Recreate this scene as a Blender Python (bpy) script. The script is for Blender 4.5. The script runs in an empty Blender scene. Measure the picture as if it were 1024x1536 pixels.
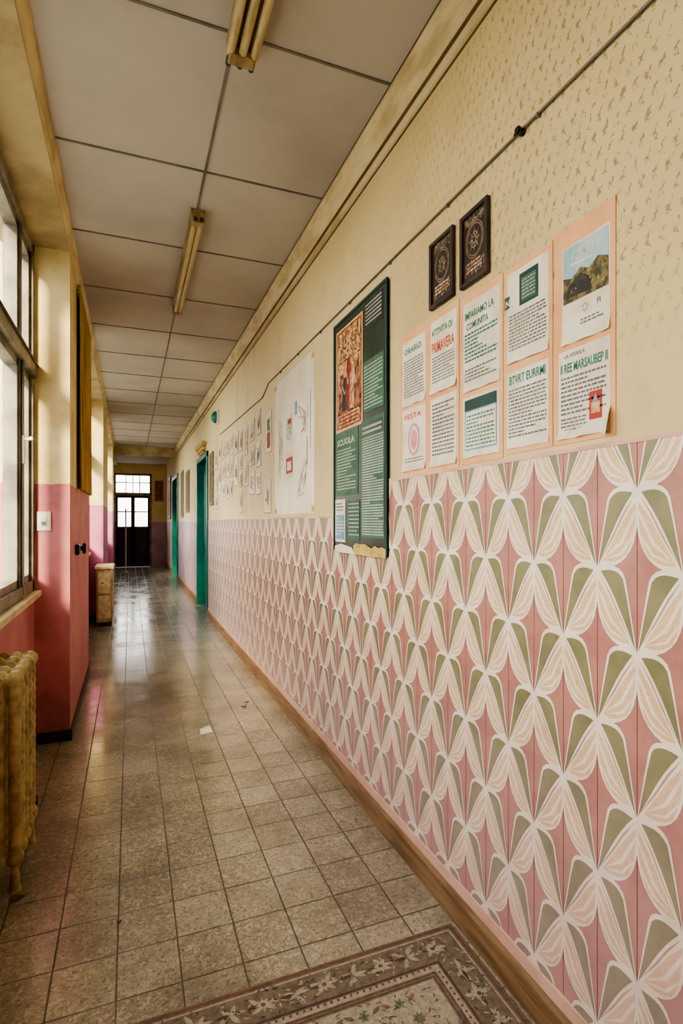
import bpy, math, random
from mathutils import Vector
R = random.Random(7)
XW = 1.154      # right wall plane
XL = -0.385     # pier faces
XR = -0.60      # recessed left wall
H = 3.43
YB, YE = -2.5, 19.3
col_root = bpy.context.scene.collection
try: bpy.context.scene.view_settings.look = 'AgX - Medium High Contrast'
except Exception: pass

def srgb(r, g, b):
    def f(c):
        c /= 255.0
        return c/12.92 if c <= .04045 else ((c+.055)/1.055)**2.4
    return (f(r), f(g), f(b), 1)

# ------------------------------------------------------------ node helpers
class NT:
    def __init__(s, name):
        s.m = bpy.data.materials.new(name); s.m.use_nodes = True
        s.t = s.m.node_tree; s.t.nodes.clear()
        s.out = s.t.nodes.new('ShaderNodeOutputMaterial')
        s.b = s.t.nodes.new('ShaderNodeBsdfPrincipled')
        s.t.links.new(s.b.outputs[0], s.out.inputs[0])
        s.co = s.t.nodes.new('ShaderNodeTexCoord').outputs['Object']
        s._x = None
    def setin(s, sock, v):
        if isinstance(v, (int, float)): sock.default_value = v
        elif isinstance(v, tuple): sock.default_value = v
        else: s.t.links.new(v, sock)
    def M(s, op, a, b=0.0, c=None):
        n = s.t.nodes.new('ShaderNodeMath'); n.operation = op
        s.setin(n.inputs[0], a); s.setin(n.inputs[1], b)
        if c is not None: s.setin(n.inputs[2], c)
        return n.outputs[0]
    def xyz(s):
        if s._x is None:
            n = s.t.nodes.new('ShaderNodeSeparateXYZ'); s.t.links.new(s.co, n.inputs[0]); s._x = n.outputs
        return s._x
    def vec(s, x, y, z=0.0):
        n = s.t.nodes.new('ShaderNodeCombineXYZ')
        for i, v in enumerate((x, y, z)): s.setin(n.inputs[i], v)
        return n.outputs[0]
    def scale(s, sc):
        n = s.t.nodes.new('ShaderNodeMapping'); n.inputs['Scale'].default_value = sc
        s.t.links.new(s.co, n.inputs[0]); return n.outputs[0]
    def noise(s, sc, det=4, rough=.6, vec=None, dist=0):
        n = s.t.nodes.new('ShaderNodeTexNoise'); n.inputs['Scale'].default_value = sc
        n.inputs['Detail'].default_value = det; n.inputs['Roughness'].default_value = rough
        n.inputs['Distortion'].default_value = dist
        s.t.links.new(vec if vec is not None else s.co, n.inputs['Vector']); return n.outputs[0]
    def ramp(s, f, a, b):
        n = s.t.nodes.new('ShaderNodeMapRange'); n.interpolation_type = 'SMOOTHSTEP'
        s.setin(n.inputs[0], f); n.inputs[1].default_value = a; n.inputs[2].default_value = b
        return n.outputs[0]
    def mix(s, f, a, b, mode='MIX'):
        n = s.t.nodes.new('ShaderNodeMix'); n.data_type = 'RGBA'; n.blend_type = mode
        s.setin(n.inputs[0], f); s.setin(n.inputs[6], a); s.setin(n.inputs[7], b)
        return n.outputs[2]
    def bump(s, h, st=.3, d=.01):
        n = s.t.nodes.new('ShaderNodeBump'); n.inputs['Strength'].default_value = st
        n.inputs['Distance'].default_value = d; s.t.links.new(h, n.inputs['Height'])
        s.t.links.new(n.outputs[0], s.b.inputs['Normal'])
    def fin(s, col, rough=.6, metal=0, spec=.5):
        s.setin(s.b.inputs['Base Color'], col); s.setin(s.b.inputs['Roughness'], rough)
        s.b.inputs['Metallic'].default_value = metal; s.b.inputs['Specular IOR Level'].default_value = spec
        return s.m

def mat(name, c1, c2=None, sc=6, rough=.6, lo=.35, hi=.7, bump=0, metal=0, spec=.4, stretch=None, det=5):
    n = NT(name)
    if c2 is None: c2 = tuple(list(x*.82 for x in c1[:3])+[1])
    v = n.scale(stretch) if stretch else None
    f = n.noise(sc, det, .6, v)
    c = n.mix(n.ramp(f, lo, hi), c1, c2)
    if bump: n.bump(f, bump, .005)
    return n.fin(c, rough, metal, spec)

# ------------------------------------------------------------ mesh builder
class MB:
    def __init__(s): s.v = []; s.f = []; s.mi = []; s.mats = []; s.sm = []
    def m(s, mt):
        if mt not in s.mats: s.mats.append(mt)
        return s.mats.index(mt)
    def add(s, vs, fs, mt, smooth=False):
        b = len(s.v); s.v += [tuple(p) for p in vs]; k = s.m(mt)
        for f in fs: s.f.append([b+i for i in f]); s.mi.append(k); s.sm.append(smooth)
    def box(s, x0, x1, y0, y1, z0, z1, mt):
        x0, x1 = sorted((x0, x1)); y0, y1 = sorted((y0, y1)); z0, z1 = sorted((z0, z1))
        vs = [(x, y, z) for z in (z0, z1) for y in (y0, y1) for x in (x0, x1)]
        s.add(vs, [(0,2,3,1),(4,5,7,6),(0,1,5,4),(2,6,7,3),(0,4,6,2),(1,3,7,5)], mt)
    def cbox(s, x0, x1, y0, y1, z0, z1, mt, c=.006):
        x0, x1 = sorted((x0, x1)); y0, y1 = sorted((y0, y1)); z0, z1 = sorted((z0, z1))
        rings = []
        for z, ins in ((z0, c), (z0+c, 0), (z1-c, 0), (z1, c)):
            a, b_, d, e = x0+ins, x1-ins, y0+ins, y1-ins
            k = c*.7
            rings.append([(a+k,d,z),(b_-k,d,z),(b_,d+k,z),(b_,e-k,z),(b_-k,e,z),(a+k,e,z),(a,e-k,z),(a,d+k,z)])
        vs = [p for r in rings for p in r]; fs = []
        for i in range(3):
            for j in range(8):
                fs.append((i*8+j, i*8+(j+1)%8, (i+1)*8+(j+1)%8, (i+1)*8+j))
        fs.append(tuple(range(7, -1, -1))); fs.append(tuple(range(24, 32)))
        s.add(vs, fs, mt)
    def tube(s, p0, p1, r, mt, seg=12, rings=None):
        p0, p1 = Vector(p0), Vector(p1); d = (p1-p0); L = d.length; d.normalize()
        a = Vector((0, 0, 1)) if abs(d.z) < .9 else Vector((1, 0, 0))
        u = d.cross(a).normalized(); w = d.cross(u)
        rr = rings or [(0, r), (1, r)]
        vs = []; fs = []
        for t, rad in rr:
            c = p0+d*(L*t)
            for j in range(seg):
                an = 2*math.pi*j/seg; vs.append(c+u*(rad*math.cos(an))+w*(rad*math.sin(an)))
        for i in range(len(rr)-1):
            for j in range(seg):
                fs.append((i*seg+j, i*seg+(j+1)%seg, (i+1)*seg+(j+1)%seg, (i+1)*seg+j))
        s.add(vs, fs, mt, True)
        n = len(rr)-1
        s.add([vs[j] for j in range(seg)], [tuple(range(seg))], mt)
        s.add([vs[n*seg+j] for j in range(seg)], [tuple(range(seg-1, -1, -1))], mt)
    def extr_y(s, prof, y0, y1, mt, smooth=False):
        n = len(prof); vs = [(x, y0, z) for x, z in prof]+[(x, y1, z) for x, z in prof]
        fs = [(i, (i+1) % n, n+(i+1) % n, n+i) for i in range(n)]+[tuple(range(n-1, -1, -1)), tuple(range(n, 2*n))]
        s.add(vs, fs, mt, smooth)
    def wq(s, ya, yb, z0, z1, off, mt):
        y1, y0 = max(ya, yb), min(ya, yb); x = XW-off
        s.add([(x, y1, z0), (x, y0, z0), (x, y0, z1), (x, y1, z1)], [(0, 1, 2, 3)], mt)
    def wpoly(s, pts, off, mt):
        s.add([(XW-off, y, z) for y, z in pts], [tuple(range(len(pts)))], mt)
    def ribbon(s, pts, w, off, mt):
        k = 0
        for (a, b), (c, d) in zip(pts[:-1], pts[1:]):
            L = math.hypot(c-a, d-b)
            if L < 1e-6: continue
            nx, ny = -(d-b)/L*w/2, (c-a)/L*w/2
            k += 1
            s.wpoly([(a+nx, b+ny), (c+nx, d+ny), (c-nx, d-ny), (a-nx, b-ny)], off+k*2e-6, mt)
    def obj(s, name, bevel=0):
        me = bpy.data.meshes.new(name); me.from_pydata(s.v, [], s.f)
        for m_ in s.mats: me.materials.append(m_)
        me.polygons.foreach_set('material_index', s.mi); me.polygons.foreach_set('use_smooth', s.sm)
        me.update(); o = bpy.data.objects.new(name, me); col_root.objects.link(o)
        return o

def add_text(mb, body, yl, z, size, off, mt, width=None):
    cu = bpy.data.curves.new('t', 'FONT'); cu.body = body; cu.size = 1; cu.resolution_u = 2; cu.offset = .022
    o = bpy.data.objects.new('t', cu); col_root.objects.link(o)
    bpy.context.view_layer.update()
    dg = bpy.context.evaluated_depsgraph_get()
    me = bpy.data.meshes.new_from_object(o.evaluated_get(dg))
    if len(me.vertices):
        mx = max(v.co.x for v in me.vertices)
        sx = (width/mx) if width else size
        mb.add([(XW-off, yl-v.co.x*sx, z+v.co.y*size) for v in me.vertices], [tuple(p.vertices) for p in me.polygons], mt)
    bpy.data.objects.remove(o); bpy.data.meshes.remove(me)

def textlines(mb, yl, yr, zt, zb, n, off, mt, fill=.45, just=.9):
    step = (zt-zb)/n
    for i in range(n):
        z = zt-step*(i+.5); y = yl; end = yr if R.random() < just else yr+(yl-yr)*R.uniform(.15, .6)
        while y > end+.004:
            w = R.uniform(.006, .020); w = min(w, y-end)
            mb.wq(y, y-w, z-step*fill/2, z+step*fill/2, off, mt); y -= w+.0035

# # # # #

In the data above, please extract the lines from the first one through the line with "except Exception: pass", exactly, and keep pictures out.

Recreate this scene as a Blender Python (bpy) script. The script is for Blender 4.5. The script runs in an empty Blender scene. Measure the picture as if it were 1024x1536 pixels.
import bpy, math, random
from mathutils import Vector
R = random.Random(7)
XW = 1.154      # right wall plane
XL = -0.385     # pier faces
XR = -0.60      # recessed left wall
H = 3.43
YB, YE = -2.5, 19.3
col_root = bpy.context.scene.collection
try: bpy.context.scene.view_settings.look = 'AgX - Medium High Contrast'
except Exception: pass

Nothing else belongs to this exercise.